Usually the majority of the type "A" requests originating from 127.0.0.1 are caused by DEFENDO's web proxy. Consider its log to find out which client sent the corresponding requests. If DEFENDO polls a POP server for new mails then for each poll you will find a DNS request for the POP server in the log. The same applies for each outbound email sent through the relay server of your provider.
You will find "MX" requests from 127.0.0.1 only if outbound email is sent directly towards the recipient and not through a relay server. With expensive dial-up lines you should consider to use the relay server of your Internet access provider in order to save money.

Large undeliverable email

Please check the queue of undelivered emails in "Monitoring -> Mail server". Now look at size of the messages in the queue.

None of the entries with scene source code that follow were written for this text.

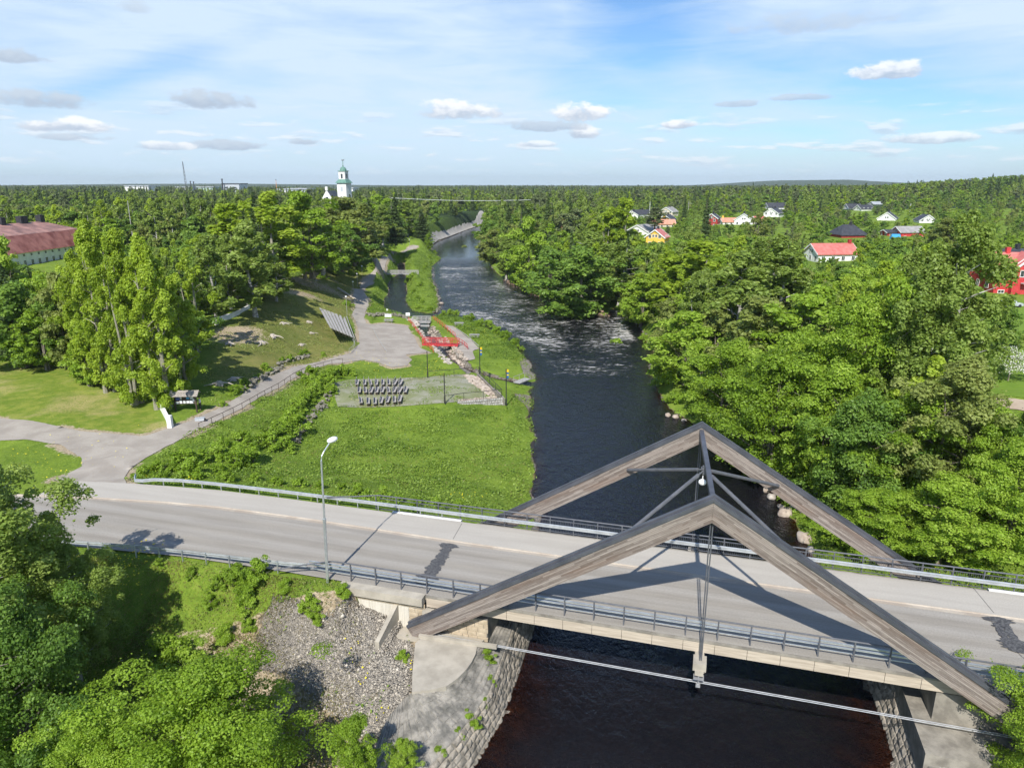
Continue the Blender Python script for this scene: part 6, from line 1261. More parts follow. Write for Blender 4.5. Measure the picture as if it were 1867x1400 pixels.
mb = MB(); mb.prism([w(-1.8, -7.6, 0)[:2], w(4.4, -7.6, 0)[:2], w(4.4, -6.25, 0)[:2], w(-1.8, -6.25, 0)[:2]], z0 + 3.1, z0 + 3.3); mb.prism([w(-1.8, -7.6, 0)[:2], w(4.4, -7.6, 0)[:2], w(4.4, -7.5, 0)[:2], w(-1.8, -7.5, 0)[:2]], z0 + 3.3, z0 + 4.3); mb.build('balcony', M_WHITE, t)
wall_openings(t, '', w(-6.5, -5, 0), w(6.5, -5, 0), z0, [(1.6, .8, 1.3, .6), (1.6, 4.0, 1.3, 1.2)]); wall_openings(t, '', w(-3.4, -6.2, 0), w(4.6, -6.2, 0), z0, [(2.0, 4.6, 1.6, 1.3), (5.6, 1.4, 1.6, 1.3), (5.2, .1, 1.2, .5), (4, 6.2, 1.2, 1.0)]); wall_openings(t, '', w(-6.5, 5, 0), w(-6.5, -5, 0), z0, [(3, 1.6, 1.3, 1.3), (7, 1.6, 1.3, 1.3)])
x, y = hp(1634, 431, 6.0); TP = thing('tarpaulin_cover', 'bright blue tarpaulin draped over a frame beside red sheds', 'tarpaulin', (x, y, 3.5)); mb = MB(); mb.add([(x - 1.9, y - 1, 4.0), (x + 1.9, y - 1, 4.0), (x + 1.9, y + .6, 6.9), (x - 1.6, y + .6, 6.9), (x + 1.9, y + 2.5, 4), (x - 1.9, y + 2.5, 4)], [(0, 1, 2, 3), (3, 2, 4, 5), (0, 3, 5), (1, 4, 2)]); mb.build('sheet', M_BLUE, TP)
# poles among the gardens
for lab, px, yb, yt, zb in (('white flagstaff left of the dark conifer roof', 1184, 395, 368, 6), ('wooden power pole with cross arm in the middle gardens', 1254, 400, 366, 7), ('white flagstaff beside the white and red gabled house', 1657, 398, 371, 6), ('thin grey pole standing against the left wood, nearer the barns', 243, 440, 366, 9), ('tall pale pole in the left wood, left of the thin grey one', 215, 402, 367, 10)):
    x, y = at_px(px, yb, zb); ang = PITCH + math.atan((yt - CY) / FPX); zt = CAM_H - y * math.tan(ang); t = thing('pole', lab, 'pole', (x, y, zb - 3)); mb = MB(); mb.tube([(x, y, zb - 3), (x, y, zt)], .18, 6, r2=.1); mb.build('shaft', M_WHITE if 'white' in lab else M_GREYWOOD, t)
    if 'cross' in lab: mb = MB(); mb.beam((x - .6, y, zt - 1.6), (x + 1.8, y, zt - 1.6), .15, .15); mb.build('cross_arm', M_GREYWOOD, t)
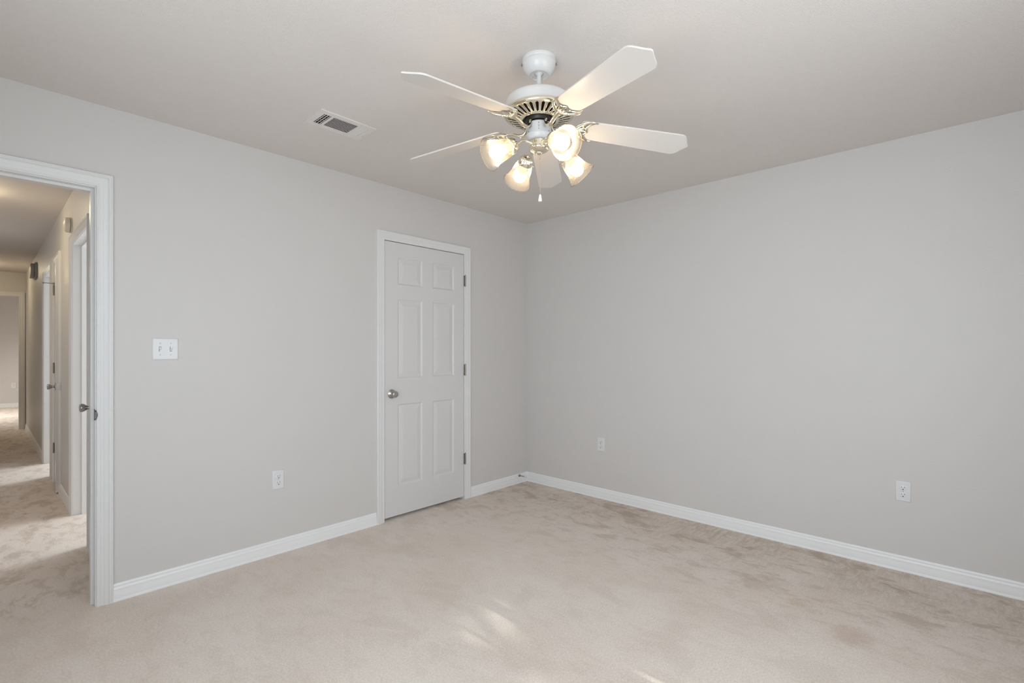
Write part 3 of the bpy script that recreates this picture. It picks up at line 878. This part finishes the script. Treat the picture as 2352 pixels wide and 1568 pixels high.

You will find additional information on mailqueue error messages in >Mailqueue status messages.
The SMTP protocol is used to transmit emails. This protocol was not designed with mass data transport in mind. Sending files by mail doesn't make sense if the total size is more than just a few megabyte. Many Internet mail servers won't accept emails with more than e.g. 5 or 10 MB anyway. Some servers even cut off the connection if the transmition takes longer than e.g. 30 minutes. So please save money and try not to bother others by always compressing attachments, splitting larger files into multiple emails and using protocols suitable for big files (e.g. FTP).

Upstream web proxy not available

DEFENDO's web proxy can be configured to forward requests through the proxy of your provider. If this proxy is not available any longer it can keep the dial-up line online. The log might contain repeating "TCP connection to ... failed" messages. Please remove the provider proxy in DEFENDO's web proxy setup or contact your provider.